Hungarian dragon wrestling at the Soviet era Freedom statue memorializing the liberation of the city by the Hungarian’s brutal rapacious Soviet friends in 1944-45.
Freedom statue celebrating the “liberation” of Budapest by the Soviets. There was a statue of a heroic Russian soldier on the step above the inscription. Twenty minutes after the Iron Curtain fell, the soldier was removed and the inscription changed.
Then we were driven to Hero Square, which was built in 1896, during the Austro-Hungarian empire to commemorate 1,000 years of Hungarian nationhood.
The original seven Magyar chiefs who founded Hungary in 895. The guide said they were actually “little men on tiny horses but this makes a better statue”.
Tomb of the Unknown Soldier. Hungary has literally millions of them to commemorate.
Part of the Hero’s Square pavilion. Suitably heroic.

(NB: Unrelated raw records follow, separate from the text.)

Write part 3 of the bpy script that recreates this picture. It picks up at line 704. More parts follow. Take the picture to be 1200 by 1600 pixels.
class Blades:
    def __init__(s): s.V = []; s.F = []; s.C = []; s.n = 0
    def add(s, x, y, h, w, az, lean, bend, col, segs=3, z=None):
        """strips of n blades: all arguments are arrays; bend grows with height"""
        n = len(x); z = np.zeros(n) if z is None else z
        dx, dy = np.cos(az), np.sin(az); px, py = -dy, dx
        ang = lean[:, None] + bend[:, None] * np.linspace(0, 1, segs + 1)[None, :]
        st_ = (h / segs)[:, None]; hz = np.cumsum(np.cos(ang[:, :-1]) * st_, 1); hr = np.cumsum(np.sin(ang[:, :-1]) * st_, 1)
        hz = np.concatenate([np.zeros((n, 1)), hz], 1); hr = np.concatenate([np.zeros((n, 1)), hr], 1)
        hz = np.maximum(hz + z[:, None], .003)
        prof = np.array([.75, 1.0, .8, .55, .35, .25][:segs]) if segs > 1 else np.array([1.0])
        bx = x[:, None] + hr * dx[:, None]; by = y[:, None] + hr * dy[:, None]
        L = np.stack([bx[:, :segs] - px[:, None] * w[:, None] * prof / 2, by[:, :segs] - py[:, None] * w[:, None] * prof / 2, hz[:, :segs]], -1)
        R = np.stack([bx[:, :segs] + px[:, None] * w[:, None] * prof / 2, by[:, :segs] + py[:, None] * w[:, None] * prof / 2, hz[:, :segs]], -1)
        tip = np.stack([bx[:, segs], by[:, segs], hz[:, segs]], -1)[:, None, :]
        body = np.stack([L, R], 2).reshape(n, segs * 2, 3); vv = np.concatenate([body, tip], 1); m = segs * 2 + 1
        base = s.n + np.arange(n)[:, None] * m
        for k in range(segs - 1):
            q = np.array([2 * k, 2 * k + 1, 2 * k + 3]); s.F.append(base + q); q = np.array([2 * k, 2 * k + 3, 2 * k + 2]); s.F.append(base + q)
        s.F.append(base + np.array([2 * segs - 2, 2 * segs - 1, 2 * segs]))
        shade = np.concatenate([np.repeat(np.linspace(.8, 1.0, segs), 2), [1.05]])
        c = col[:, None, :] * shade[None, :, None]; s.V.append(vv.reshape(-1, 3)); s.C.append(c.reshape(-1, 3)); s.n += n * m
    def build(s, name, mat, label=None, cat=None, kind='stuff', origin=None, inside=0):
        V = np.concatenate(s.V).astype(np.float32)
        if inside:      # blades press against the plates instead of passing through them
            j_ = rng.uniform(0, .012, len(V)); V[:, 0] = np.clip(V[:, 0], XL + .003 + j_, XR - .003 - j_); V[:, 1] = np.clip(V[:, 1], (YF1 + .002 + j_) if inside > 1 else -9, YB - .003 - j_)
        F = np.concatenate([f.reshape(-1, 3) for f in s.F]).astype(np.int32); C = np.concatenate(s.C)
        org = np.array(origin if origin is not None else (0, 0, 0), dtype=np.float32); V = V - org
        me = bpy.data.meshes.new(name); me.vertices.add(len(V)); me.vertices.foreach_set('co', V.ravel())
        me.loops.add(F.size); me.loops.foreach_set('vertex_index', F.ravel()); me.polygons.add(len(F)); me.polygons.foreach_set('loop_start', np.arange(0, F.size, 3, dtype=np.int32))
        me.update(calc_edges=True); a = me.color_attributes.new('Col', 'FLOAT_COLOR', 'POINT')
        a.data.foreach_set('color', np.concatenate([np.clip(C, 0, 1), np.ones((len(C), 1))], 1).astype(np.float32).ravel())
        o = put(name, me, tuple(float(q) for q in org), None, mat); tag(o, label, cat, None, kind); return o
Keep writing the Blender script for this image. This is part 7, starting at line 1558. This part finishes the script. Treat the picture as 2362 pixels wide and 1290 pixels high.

Tonight we have a “Typical Hungarian Evening” which I assume is a lot of eating, drinking (I want to try Palinka) while being entertained by weirdly clad singers and dancers.
From the tour I learned that just about every tribe of bad dudes in Eurasia took the time to overrun tiny little Hungary (10M people. About the size of Michigan) . All of the Hungarian-Magyar heroes (many of whom became RC saints) got their cred from running off the Tartars or the Turks or the Austrians or the Nazis or the Soviets.
Their faith carried them through, they believe, although you have to wonder why any benevolent god wouldn’t have just “revealed” to them in some fashion that they might consider moving. Again. After all, they are originally from central Asia.